事業戦略を伝えるストーリー
10年ほど前に「ストーリーとしての競争戦略」というビジネス書がヒットしました。当時私もせっせと読んだのですが、経営学者が執筆した書籍にしては抜群に読みやすく、いまだに頭に残っています。
読みやすさだけではありません。企業経営の中でも経営戦略・競争戦略にフォーカスしているのですが、本書はそれをストーリーとして紹介したのがユニークな点でした。著者は「優れた戦略とは、思わず人に話したくなるような面白いストーリーだ」と語っています。誰もが知るような大手有名企業が、これまで生き残ってきた経営戦略や事業戦略。それには過去の経緯や歴史的背景を踏まえて、その戦略を取る必然性や巡り合わせがあった。だからこそストーリーとしての面白さ、ユニークさがある。という主張なのです。
購読したのは10年前なので、内容自体は正直忘れている部分もあります。ただ企業の競争戦略として取ってきた一つ一つの決断が、ストーリーとして語られることに面白味を覚え、またそれが人に伝える有効な手段なんだと強く覚えています。

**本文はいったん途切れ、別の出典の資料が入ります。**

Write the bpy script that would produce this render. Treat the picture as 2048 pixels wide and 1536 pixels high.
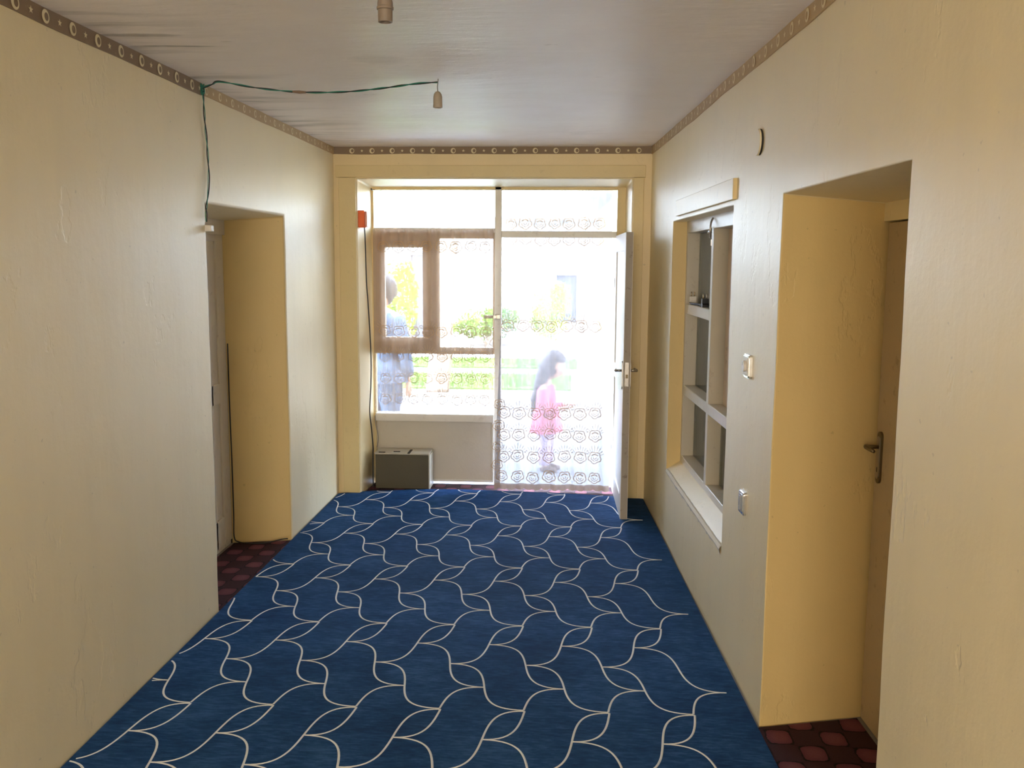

また、企業戦略のストーリーを知ることで、会社のアイデンティティが分かる点です。その会社がどういった志向の会社なのか。どんな時にどんな決断をする会社なのか。同じような苦境に追い込まれても真逆の戦略を取る企業もありますが、競争戦略なのでそれで構わないのです。その企業が取る決断が、経営というストーリー上どのようなフックとなるのか。その一連の流れを知ることで、企業自体を知ることに繋がるのです。
自分を語る上でのストーリー
面接の場では、その人の人となりを問うような質問も投げかけられます。現職になぜ入社したのか。だけではなく、なぜその大学に進んだのか。なぜその学部だったのか。なぜその研究室を選んだのか、、、等々。正直、それらの選択は何となくだったり、行き当たりばったりで決めている人が多いのも分かります。実際、私もそこまで高潔な理由で大学も1社目も選んでいません。(1社目は、お会いしたOBの方の印象で決めました)
ただ、大事なのはストーリーです。その人がどういった思いで、どういった考えで、どういた巡り合わせでその決断に至ったのか。そのすべてを「何となく」と回答してしまえば、その人のアイデンティティが見えません。どんな理由であれ、どんな意思であれ、そこにストーリーを語ることが重要になってきます。
ゼロからストーリーを完全創作する必要はありません。ただ、このストーリーは誰でもない、あなた自身のストーリーなのです。あなたが経験して、あなたが決断してきた話なので、ストーリーテラーとしてはあなたしかいません。
そして、そのストーリーの最新話は現在のあなたです。現在に繋がるストーリーが、あなた自身のキャリア戦略、人生設計そのものになっているのです。
ストーリーの力
そして、ストーリーは人を惹きつけます。
一つ一つの決断について、実際には簡単に物語に落とし込めるわけもないんです。その時とその時で、もっと複雑な背景や決断の意図があったと思います。ただ、面接の場で語るには端的に伝える必要があります。だからこそ、ストーリーとして語ることが有用なのです。
大事なのは、大学を決めた理由でも、学部を決めた理由でもありません。あなた自身の決断の軸なのです。それが一番伝わるストーリーを語ってみてください。